» JOB: With pictures left out, retype the lines from the start of the records through the one that contains "SC.cycles.caustics_refractive = False".
******************************
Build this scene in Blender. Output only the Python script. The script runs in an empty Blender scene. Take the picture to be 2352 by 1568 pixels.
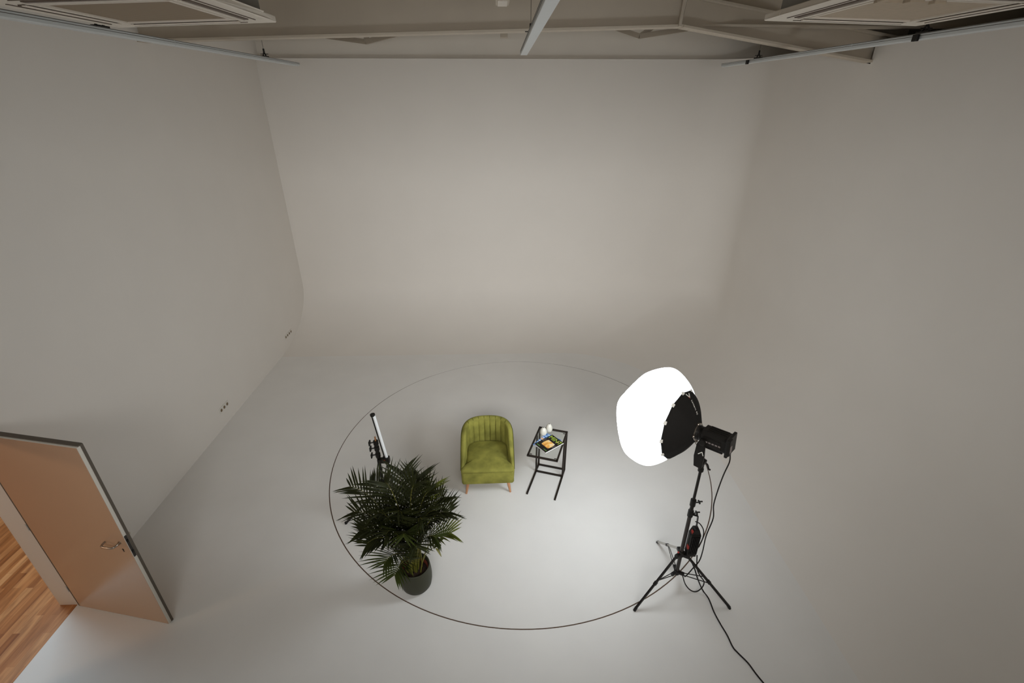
import bpy, bmesh, math, random
from mathutils import Vector, Matrix

# ------------------------------------------------------------------ camera, world, exposure
SC = bpy.context.scene
COL = SC.collection
CAM_H = 4.3
F_PX, PITCH, YAW, ROLL = 1092.4, 0.47223, 0.031164, 0.000586
_f = Vector((math.sin(YAW)*math.cos(PITCH), math.cos(YAW)*math.cos(PITCH), -math.sin(PITCH)))
_r0 = Vector((math.cos(YAW), -math.sin(YAW), 0)); _u0 = _r0.cross(_f)
_r = math.cos(ROLL)*_r0 + math.sin(ROLL)*_u0
_u = -math.sin(ROLL)*_r0 + math.cos(ROLL)*_u0
cam_d = bpy.data.cameras.new('camera'); cam = bpy.data.objects.new('camera', cam_d); COL.objects.link(cam)
cam_d.sensor_width = 36.0; cam_d.lens = 36.0*F_PX/2352.0; cam_d.clip_start = 0.05; cam_d.clip_end = 100
cam.matrix_world = Matrix(((_r.x, _u.x, -_f.x, 0), (_r.y, _u.y, -_f.y, 0), (_r.z, _u.z, -_f.z, CAM_H), (0, 0, 0, 1)))
SC.camera = cam
SC.view_settings.view_transform = 'Standard'
try: SC.view_settings.look = 'None'
except Exception: pass
SC.view_settings.gamma = 1.0
SC.view_settings.use_curve_mapping = False
SC.view_settings.exposure = 0.0
SC.cycles.diffuse_bounces = 7
SC.cycles.max_bounces = 10
SC.cycles.glossy_bounces = 4
SC.cycles.transparent_max_bounces = 12
SC.cycles.sample_clamp_indirect = 6.0
SC.cycles.caustics_reflective = False
SC.cycles.caustics_refractive = False

W = bpy.data.worlds.new('world'); SC.world = W; W.use_nodes = True
W.node_tree.nodes['Background'].inputs[0].default_value = (0.75, 0.85, 1.0, 1)
W.node_tree.nodes['Background'].inputs[1].default_value = 0.05

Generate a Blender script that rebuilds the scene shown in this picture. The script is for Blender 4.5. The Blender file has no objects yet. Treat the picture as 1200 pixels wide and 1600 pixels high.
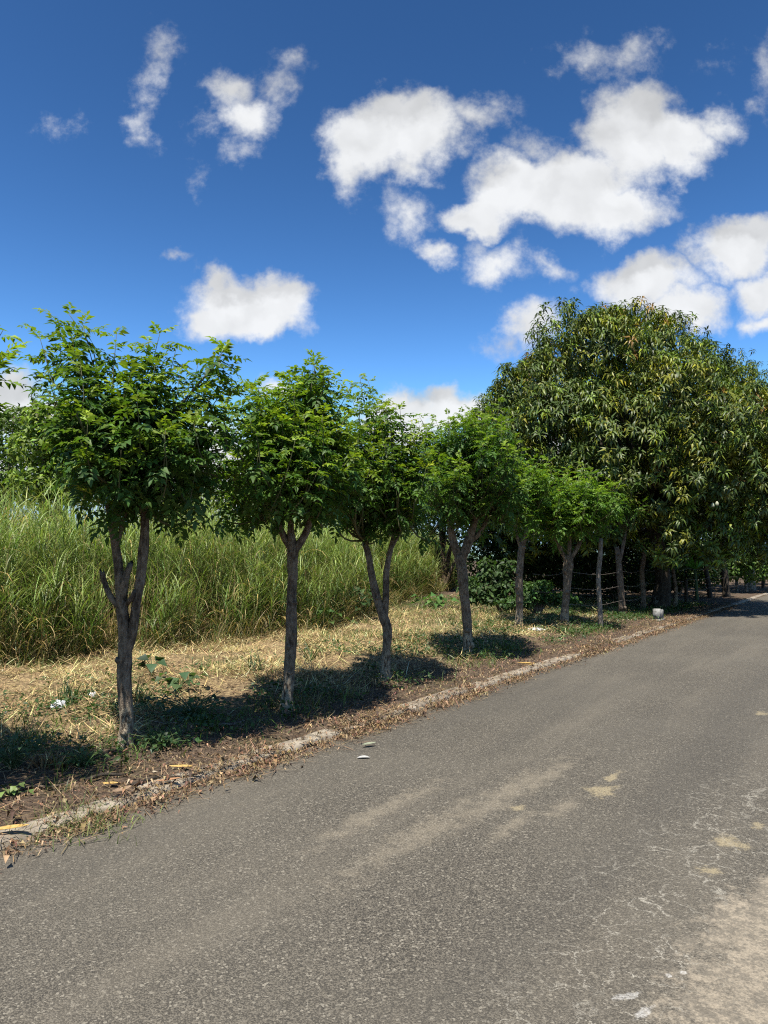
import bpy, math, random
import numpy as np

# ------------------------------------------------------------------ camera, world, sun, exposure
scene = bpy.context.scene
COL = scene.collection
F_PX, W_PX, H_PX = 1150.0, 1200, 1600
PITCH = math.atan(75 / F_PX)
CAM_H = 1.6
SUN_DIR = np.array([-0.12, -0.38, 1.0]); SUN_DIR /= np.linalg.norm(SUN_DIR)     # towards the sun
SUN_E, SKY_S, EXPOSURE = 5.0, 0.085, 1.0
ALB = 0.66

cam = bpy.data.cameras.new("camera"); camo = bpy.data.objects.new("camera", cam); COL.objects.link(camo)
cam.sensor_fit = 'VERTICAL'; cam.sensor_height = 24; cam.lens = F_PX / H_PX * 24
cam.clip_start = 0.05; cam.clip_end = 5000
camo.location = (0, 0, CAM_H); camo.rotation_euler = (math.radians(90) + PITCH, 0, 0)
scene.camera = camo
scene.view_settings.view_transform = 'Standard'; scene.view_settings.look = 'None'
scene.view_settings.exposure = EXPOSURE; scene.view_settings.gamma = 1
scene.render.engine = 'CYCLES'
scene.cycles.max_bounces = 6; scene.cycles.diffuse_bounces = 2; scene.cycles.glossy_bounces = 2
scene.cycles.transmission_bounces = 4; scene.cycles.transparent_max_bounces = 4
scene.cycles.use_denoising = False; scene.cycles.filter_width = 1.15

sun = bpy.data.lights.new("sun", 'SUN'); suno = bpy.data.objects.new("sun", sun); COL.objects.link(suno)
sun.energy = SUN_E; sun.angle = math.radians(0.5); sun.color = (1.0, 0.955, 0.87)
elev = math.asin(SUN_DIR[2]); azim = math.atan2(SUN_DIR[0], SUN_DIR[1])
from mathutils import Vector
suno.rotation_euler = Vector(SUN_DIR).to_track_quat('Z', 'Y').to_euler()
suno.location = (0, 0, 30)

CP, SP = math.cos(PITCH), math.sin(PITCH)
def ray(px, py):
    x = (px - W_PX / 2) / F_PX; y = (H_PX / 2 - py) / F_PX
    return np.array([x, CP - y * SP, SP + y * CP])
def P(px, py, D):
    d = ray(px, py); return np.array([0, 0, CAM_H]) + d * (D / d[1])

class NT:                                       # small helper to write node trees
    def __init__(s, tree): s.t = tree
    def n(s, typ, inputs=None, **kw):
        nd = s.t.nodes.new(typ)
        for k, v in kw.items(): setattr(nd, k, v)
        for k, v in (inputs or {}).items():
            if isinstance(v, bpy.types.NodeSocket): s.t.links.new(v, nd.inputs[k])
            else: nd.inputs[k].default_value = v
        return nd
    def math(s, op, a, b=0.0, c=0.0, clamp=False):
        return s.n('ShaderNodeMath', {0: a, 1: b, 2: c}, operation=op, use_clamp=clamp).outputs[0]
    def vec(s, op, a, b=(0, 0, 0), c=(0, 0, 0)):
        nd = s.n('ShaderNodeVectorMath', {0: a, 1: b, 2: c}, operation=op)
        return nd.outputs['Value'] if op in ('LENGTH', 'DOT_PRODUCT') else nd.outputs[0]
    def noise(s, v, scale, detail=4, rough=0.55, **kw):
        return s.n('ShaderNodeTexNoise', {'Vector': v, 'Scale': scale, 'Detail': detail, 'Roughness': rough}, **kw)
    def mix(s, f, a, b):
        nd = s.n('ShaderNodeMix', data_type='RGBA')
        for i, v in ((0, f), (6, a), (7, b)):
            if isinstance(v, bpy.types.NodeSocket): s.t.links.new(v, nd.inputs[i])
            else: nd.inputs[i].default_value = v if i == 0 else (*v[:3], 1)
        return nd.outputs[2]
    def smooth(s, x, a, b):
        return s.n('ShaderNodeMapRange', {'Value': x, 'From Min': a, 'From Max': b}, interpolation_type='SMOOTHSTEP').outputs[0]
    def link(s, a, b): s.t.links.new(a, b)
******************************
» RESULT:
Build this scene in Blender. Output only the Python script. The script runs in an empty Blender scene. Take the picture to be 2352 by 1568 pixels.
import bpy, bmesh, math, random
from mathutils import Vector, Matrix

# ------------------------------------------------------------------ camera, world, exposure
SC = bpy.context.scene
COL = SC.collection
CAM_H = 4.3
F_PX, PITCH, YAW, ROLL = 1092.4, 0.47223, 0.031164, 0.000586
_f = Vector((math.sin(YAW)*math.cos(PITCH), math.cos(YAW)*math.cos(PITCH), -math.sin(PITCH)))
_r0 = Vector((math.cos(YAW), -math.sin(YAW), 0)); _u0 = _r0.cross(_f)
_r = math.cos(ROLL)*_r0 + math.sin(ROLL)*_u0
_u = -math.sin(ROLL)*_r0 + math.cos(ROLL)*_u0
cam_d = bpy.data.cameras.new('camera'); cam = bpy.data.objects.new('camera', cam_d); COL.objects.link(cam)
cam_d.sensor_width = 36.0; cam_d.lens = 36.0*F_PX/2352.0; cam_d.clip_start = 0.05; cam_d.clip_end = 100
cam.matrix_world = Matrix(((_r.x, _u.x, -_f.x, 0), (_r.y, _u.y, -_f.y, 0), (_r.z, _u.z, -_f.z, CAM_H), (0, 0, 0, 1)))
SC.camera = cam
SC.view_settings.view_transform = 'Standard'
try: SC.view_settings.look = 'None'
except Exception: pass
SC.view_settings.gamma = 1.0
SC.view_settings.use_curve_mapping = False
SC.view_settings.exposure = 0.0
SC.cycles.diffuse_bounces = 7
SC.cycles.max_bounces = 10
SC.cycles.glossy_bounces = 4
SC.cycles.transparent_max_bounces = 12
SC.cycles.sample_clamp_indirect = 6.0
SC.cycles.caustics_reflective = False
SC.cycles.caustics_refractive = False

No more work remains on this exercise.